Dobbiamo allora chiederci innanzitutto se è opportuno arginare questa spirale nell’interesse primario dei Paesi da dove provengono questi flussi che sono, nella presente fase storica, i Paesi in via di sviluppo di Asia e Africa e se la risposta è affermativa dobbiamo chiederci inevitabilmente anche come agire.

Essendo l’umanità in difetto di bacchette magiche in grado di risolvere in un batter d’occhio fenomeni epocali di questa portata, ognuno di noi può e deve sentirsi legittimato a proporre via d’uscita. L’ideale sarebbe ovviamente l’adozione di una strategia win-win, tale cioè da garantire vantaggi per tutte le parti interessate: in questo caso il Paese d’origine, il Paese ospitante e il migrante.

Il modello forse più interessante è quello della cosiddetta migrazione circolare.

Si tratta di un’emigrazione solo temporanea e di durata variabile, la cui finalità è quella di consentire all’ospite di accrescere il proprio capitale umano sulla base delle proprie attitudini personali, attraverso ad esempio l’acquisizione delle competenze necessarie a costituire e portare avanti un’idea d’impresa, piuttosto che la gestione efficace ed efficiente di un’amministrazione pubblica oppure ancora lo svolgimento di attività pratiche più o meno complesse.

L’idea quindi dovrebbe tendere a riprodurre ed estendere l’idea degli stage aziendali, nelle istituzioni o in altro ambito, ma sistematizzandola e adattandola al mondo dell’emigrazione.

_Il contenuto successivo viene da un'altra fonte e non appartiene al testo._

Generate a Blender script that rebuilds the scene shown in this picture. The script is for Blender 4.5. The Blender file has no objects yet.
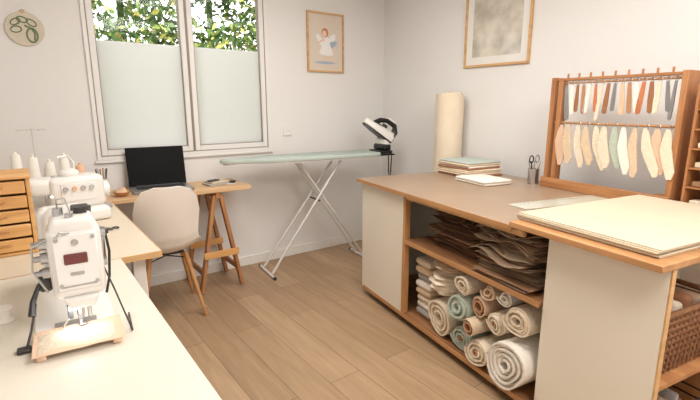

A conclusione di questo periodo formativo, la cui durata potrebbe ad esempio variare dai due ai sette anni, lo spazio lasciato vacante potrà essere messo a disposizione di un altro ospite, proveniente dallo stesso o da un altro Paese e con attitudini analoghe, vocato quindi al mondo aziendale piuttosto che a quello della politica o della burocrazia o più semplicemente verso lavori manuali o intellettuali di qualsiasi tipo.

Il legame del suo predecessore con il Paese che l’aveva accolto non dovrebbe in ogni caso venir meno e in questo senso sarebbe opportuno predisporre tutti gli strumenti adatti a continuare a seguirne le vicende, supportandolo nelle eventuali difficoltà che si troverà ad affrontare nel riadattare le competenze acquisite ad una realtà diversamente complessa.

La migrazione “circolare” dovrebbe rientrare in ogni caso all’interno di un più generale programma di ricostruzione e sviluppo, simile nelle intenzioni e auspicabilmente anche nell’efficacia rispetto all’ormai temporalmente lontano ma eccezionalmente efficace piano Marshall (che fu messo in atto nel dopoguerra dal governo americano in un’Europa prostrata dopo la fine del secondo conflitto mondiale), ma decisamente più vasto e impegnativo di quest’ultimo sia dal punto di vista delle aree geografiche interessate che delle risorse economiche da impiegare.